Demikian juga interaksi orang tua murid dan guru di sekolah. Orang tua “bagaikan” menitip pangeran dan tuan putri ke sekolah. Tidak boleh dibentak. Tidak boleh dicubit, apalagi menggebuk pantat anak jika berbuat salah atau bandel di sekolah. Coba-coba saja itu terjadi, urusan bisa berabe dan panjang. Bahkan, bisa menggerek pihak kepolisian.
Dunia perguruan tinggi pun tak kalah seru. Belakangan ini ramai dibahas soal fenomena “inflasi IPK.” Kalau dulu IPK 3,0 aja sudah cukup bikin orang tua pasang spanduk “Selamat Anakku Lulus dengan IPK Membanggakan,” sekarang IPK 3,5 ke atas malah kayak harga diskon: semua kebagian.
Data tahun 2024 bahkan bikin geleng-geleng kepal. Rata-rata IPK nasional tembus 3,59. Artinya, mayoritas mahasiswa lulus dengan nilai “sangat tinggi.” Hebat sekali. Kalau sistem rating hotel dipakai di kampus, kayaknya semua sudah bintang lima, bahkan ada yang bonus sarapan.
Kenapa bisa begitu? Salah satunya sistem pendidikan yang makin fleksibel. Kurikulum digital lebih rapi, tugas lebih terstruktur, dosen makin friendly. Kampus juga sibuk ngejar akreditasi dengan target “kelulusan tepat waktu.” Jadi mahasiswa jangan sampai nyasar atau ngulang. Makanya penilaian ikut longgar, bisa dibilang lebih dermawan daripada tukang parkir kasih kembalian.
Tapi ya, kita perlu jujur juga: apakah ini berarti mahasiswa makin pintar, atau kampusnya makin royal kasih nilai? Kalau semua orang cumlaude, apa artinya cumlaude? Kalau semua juara, siapa sebenarnya yang terbaik?
Bayangkan kalau semua lulusan bawa gelar cumlaude, HRD yang wawancara mungkin harus pakai cara lain: “Baik, IPK Anda 3,85. Hebat. Tapi bisa bikin Excel nggak?”

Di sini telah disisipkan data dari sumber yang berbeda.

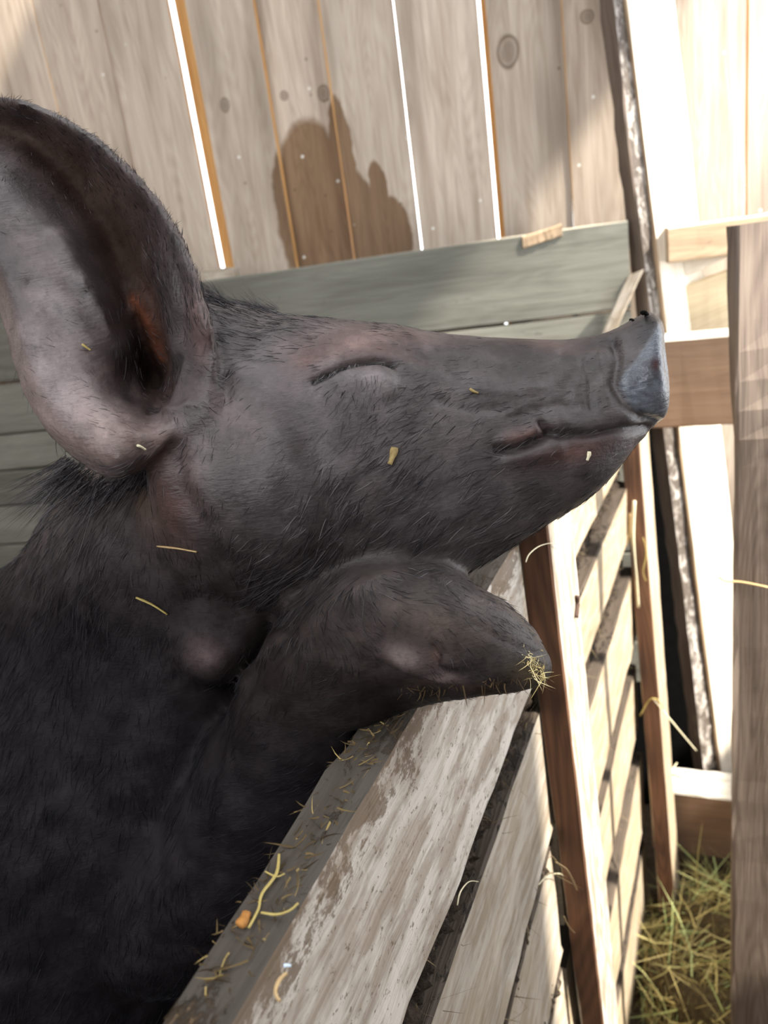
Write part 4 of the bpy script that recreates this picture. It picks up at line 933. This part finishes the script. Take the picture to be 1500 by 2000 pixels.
straw('white straw hanging in front of the black gap above the lower beam', [(1276, 1365), (1305, 1400), (1338, 1440), (1360, 1466)], at_q, 0.0022, c_p)
straw('kinked straw crossing the far post just above the lower beam', [(1250, 1398), (1270, 1366), (1288, 1370), (1296, 1392)], at_q, 0.0020, c_y)
straw('straw lying on the dusty top of the lower beam, left end', [(1300, 1500), (1315, 1512), (1335, 1520)], on_beam, 0.0022, c_y)
straw('second short straw crossing the first on the lower beam top', [(1302, 1520), (1314, 1502), (1322, 1490)], on_beam, 0.0018, c_p)
straw('thin brown twig sticking out sideways from the grey plank at right', [(1404, 1127), (1418, 1135), (1450, 1137), (1500, 1147)], on_plank, 0.0032, c_t, 'twig')
straw('orange-brown stalk stuck on the near post low down', [(1086, 1684), (1106, 1698), (1118, 1718), (1127, 1738)], on_postf, 0.0016, c_t)
straw('wispy grey stalk bending left from the near post, low down', [(1052, 1728), (1070, 1710), (1092, 1706), (1102, 1712)], on_face, 0.0008, c_p)
straw('pale hooked stalk in the slit under the rail', [(893, 1768), (899, 1742), (916, 1722), (934, 1722)], on_face, 0.0006, c_p)
straw('short stalk on the lowest visible board near the post', [(1102, 1790), (1110, 1808), (1122, 1822)], on_postf, 0.0010, c_t)
straw('dark pointed bark chip clinging to the outer face of the near post', [(1127, 1164), (1128, 1180), (1126, 1206)], lambda x, y: onpl(x, y, Nv*(nA+0.034), Nv), 0.0032, c_b, 'bark_chip')
m_mud = tinted('mud strings', (0.03, 0.02, 0.012), (0.10, 0.065, 0.035), 0.9, 0.1)
# debris lying on the near end of the rail top
k = 420; ff = rng.uniform(0.16, 0.52, k)**1.0; P0 = Fv*ff[:, None]+Nv*(nA-rng.uniform(0.002, 0.026, k))[:, None]+Z*(RZ+0.0012); D = rng.normal(size=(k, 3))*[1, 1, .12]; D /= np.linalg.norm(D, axis=1, keepdims=True)
ribbons('litter', P0, D, rng.uniform(0.002, 0.011, k), rng.uniform(0.0004, 0.0013, k), tinted('rail litter', (0.03, 0.022, 0.014), (0.16, 0.11, 0.05), 0.9, 0.1, (0.34, 0.25, 0.1)), 0.25, parent=pf)
straw('small black mud crumb on the upper rim of the snout', [(1253, 613), (1258, 610), (1263, 614)], on_pig, 0.0022, m_black, 'mud_crumb')
straw('tiny black mud crumb behind the rim of the snout', [(1230, 626), (1234, 624), (1237, 626)], on_pig, 0.0014, m_black, 'mud_crumb')
# muddy straw on the tip of the trotter, and mud strings under it
k = 110; pxs = rng.normal(1046, 14, k); pys = 1268+(pxs-1030)*1.0+rng.normal(22, 14, k)
P0 = np.array([on_pig(a, b, 0.001) for a, b in zip(np.clip(pxs, 1000, 1062), np.clip(pys, 1260, 1325))]); D = rng.normal(size=(k, 3)); D /= np.linalg.norm(D, axis=1, keepdims=True)
o = ribbons('straw_tangle', P0, D, rng.uniform(0.002, 0.007, k), rng.uniform(0.0003, 0.0008, k), m_straw, 0.9, 4)
tag(o, 'tangle of muddy yellow straw stuck to the tip of the trotter', 'straw')
k = 60; pxs = rng.uniform(760, 1040, k)
P0 = np.array([on_pig(a, 1372-0.12*(a-760)+rng.uniform(-26, -8), 0.0005) for a in pxs]); D = -R[:, 1]*0.9+rng.normal(0, 0.4, (k, 3)); D /= np.linalg.norm(D, axis=1, keepdims=True)
o = ribbons('mud_strings', P0, D, rng.uniform(0.002, 0.009, k), rng.uniform(0.0004, 0.0012, k), m_mud, 0.5, 3)
tag(o, 'brown muddy strings hanging from the underside of the trotter onto the rail', 'mud')
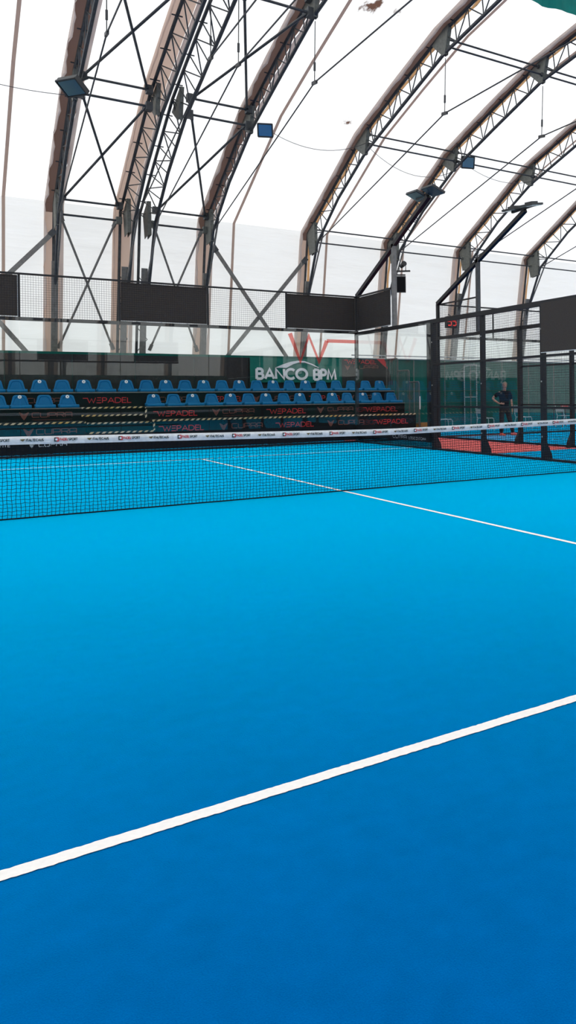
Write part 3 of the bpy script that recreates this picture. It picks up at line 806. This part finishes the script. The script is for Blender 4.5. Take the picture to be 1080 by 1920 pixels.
# ------------------------------------------------------------------ grandstand
gs = thing('grandstand', 'black tiered grandstand with printed fronts and hazard tape behind the end wall', 'grandstand', (0, 11.2, 0))
YA, YB, YC, YD = 11.2, 11.9, 12.6, 13.3
GX0, GX1, SX0, SX1 = -7.6, 7.55, -1.57, -.07
def rel(y): return y-11.2
for a, b in ((GX0, SX0), (SX1, GX1)):
    MB().bb((a, rel(YA), 0), (b, rel(YA)+.02, .70)).build('front_panel', M_fascia, gs)
    MB().bb((a, rel(YA)-.01, .70), (b, rel(YB)+.02, .735)).build('tread', M_tread, gs)
    MB().bb((a, rel(YB), .735), (b, rel(YB)+.02, 1.03)).build('front_panel', M_fascia, gs)
    MB().bb((a, rel(YB)-.02, 1.03), (b, rel(YC)+.02, 1.06)).build('tread', M_tread, gs)
    MB().bb((a, rel(YB)-.03, 1.035), (b, rel(YB)-.02, 1.06)).build('edge_strip', M_steel, gs)
    MB().bb((a, rel(YA)-.022, .690), (b, rel(YA)-.012, .735)).build('hazard_tape', M_haz, gs)
MB().bb((GX0, rel(YC), .0), (GX1, rel(YC)+.02, 1.42)).build('front_panel', M_fascia, gs)
MB().bb((GX0, rel(YC)-.02, 1.42), (GX1, rel(YD)+.15, 1.45)).build('tread', M_tread, gs)
MB().bb((GX0, rel(YC)-.03, 1.42), (GX1, rel(YC)-.02, 1.45)).build('edge_strip', M_steel, gs)
for x in (GX0, GX1-.02): 
    MB().bb((x, rel(YA)+.02, 0), (x+.02, rel(YD)+.1, .70)).bb((x, rel(YB)+.02, .7), (x+.02, rel(YD)+.1, 1.03)).bb((x, rel(YC)+.02, 1.03), (x+.02, rel(YD)+.1, 1.42)).build('side_panel', M_fascia, gs)
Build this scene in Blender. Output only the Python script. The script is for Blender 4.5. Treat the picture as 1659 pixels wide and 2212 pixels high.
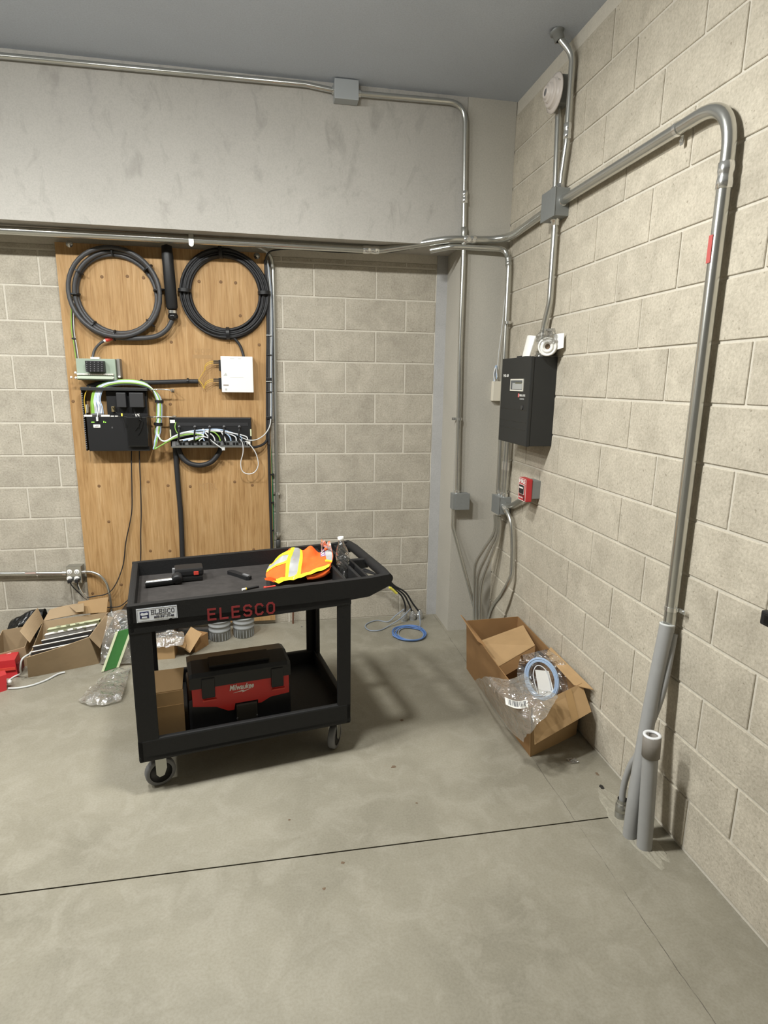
import bpy, bmesh, math, random
from mathutils import Vector, Matrix, Euler, noise

random.seed(7)
for o in list(bpy.data.objects):
    bpy.data.objects.remove(o, do_unlink=True)
scene = bpy.context.scene
COL = scene.collection

# ------------------------------------------------------------------ camera
FPX = 1277.553
CAM_LOC = Vector((-1.46024, -4.04965, 1.69236))
CAM_ROT = Euler((1.3563247, -0.0144180, -0.1807048), 'XYZ')
cam_data = bpy.data.cameras.new('camera')
cam_data.sensor_fit = 'HORIZONTAL'
cam_data.sensor_width = 36.0
cam_data.lens = FPX / 1659.0 * 36.0
cam_data.clip_start = 0.05
cam = bpy.data.objects.new('camera', cam_data)
cam.location = CAM_LOC
cam.rotation_euler = CAM_ROT
COL.objects.link(cam)
scene.camera = cam

# ------------------------------------------------------------------ world, exposure
world = bpy.data.worlds.new('world')
scene.world = world
world.use_nodes = True
world.node_tree.nodes['Background'].inputs[0].default_value = (0.5, 0.5, 0.5, 1)
world.node_tree.nodes['Background'].inputs[1].default_value = 0.0
vs = scene.view_settings
vs.view_transform = 'Standard'
vs.look = 'None'
vs.gamma = 1.0
vs.use_curve_mapping = False
vs.exposure = 1.0
LAMP_STRENGTH = 190.0

# ------------------------------------------------------------------ measuring helpers
CR = CAM_ROT.to_matrix()


def at(px, py, ax, val):
    """point of the photograph (1659 x 2212) on the real plane ax = val"""
    d = CR @ Vector(((px - 829.5) / FPX, -(py - 1106.0) / FPX, -1.0))
    i = 'xyz'.index(ax)
    return CAM_LOC + d * ((val - CAM_LOC[i]) / d[i])


def Yp(px, py, d):
    return at(px, py, 'y', -d)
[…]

Intinya, dunia pendidikan perlu tetap jaga kualitas penilaian. Boleh fleksibel, tapi jangan jadi toko amal nilai. IPK dan gelar itu semestinya mencerminkan kemampuan, biar dunia kerja bisa percaya. Jangan sampai besok muncul jurusan baru: S1 Mencapai Kompetensi dengan Predikat “Sangat Mencapai.”